Great stuff as always. The only thing I can suggest is the idea you have already mentioned:

  • Shorter wound tables, so less flexible on effects. This could be helped by printing multiple cards for the same damage type/location, but with different effects (like, one card uses effect 12 in the 11-14 bracket while the second card uses effect 14).

Glad you like it :)

I do still think that's a good-ish idea. I'm not entirely sold on bringing over the wound tables exactly as-is (I like getting rid of the comedic exploding results, for instance), but it'd certainly be nice to have more variety in the cards.

Right now I just wanted to get a first set done, so I made a bunch of duplicates. If they work out in playtesting, I'll probably try and expand with more cards - either from the wound tables, or alternate homemade effects.

You know, using wound cards like this would allow you to pretty easily track wounds for individual limbs rather than all wounds adding to a total pool. The main problem with that is that it would increase combat length, but I brought up a couple of things that would balance that out in my thread in game mechanics: all weapons cost 1AP to attack and everyone can make multiple attacks, toughness no longer adds to defense value and is instead the number of wounds you can take before getting effects on the wound tables.

I finished up a set of these cards. My next game is tomorrow, so I won't have time to print them before then. Hopefully I'll be able to test them out soon.

I feel the need to point out that the entire purpose of a beta is to test the rules as they are written. It's great that you're putting this kind of work into a replacement system, but I'm sure FFG would greatly value feedback on their system as it currently plays. If you've already played a few combats RAW, great, but if not it would be more worthwhile to test the mechanics as they currently exist instead of your houserules that (no offense) aren't likely to make it into the final product.

I finished up a set of these cards. My next game is tomorrow, so I won't have time to print them before then. Hopefully I'll be able to test them out soon.

I feel the need to point out that the entire purpose of a beta is to test the rules as they are written. It's great that you're putting this kind of work into a replacement system, but I'm sure FFG would greatly value feedback on their system as it currently plays. If you've already played a few combats RAW, great, but if not it would be more worthwhile to test the mechanics as they currently exist instead of your houserules that (no offense) aren't likely to make it into the final product.

Agreed. We do make it a point to play per RAW, even when we don't feel like it.

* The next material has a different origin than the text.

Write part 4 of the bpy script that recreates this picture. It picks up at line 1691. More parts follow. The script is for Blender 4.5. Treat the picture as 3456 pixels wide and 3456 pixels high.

We've now played four sessions using RAW for wounds. The point of testing this is, in part, to find out if we like the wounds system at all, if it weren't for the tables (we're not very happy with those).

I think I've already given quite a bit of feedback on this, in various topics. If anything, this topic is further feedback: The RAW system is slow and cumbersome. We love the idea of narrative wounds, but hate playing with them. There needs to be a faster way of looking them up and a neater way of remembering the effects.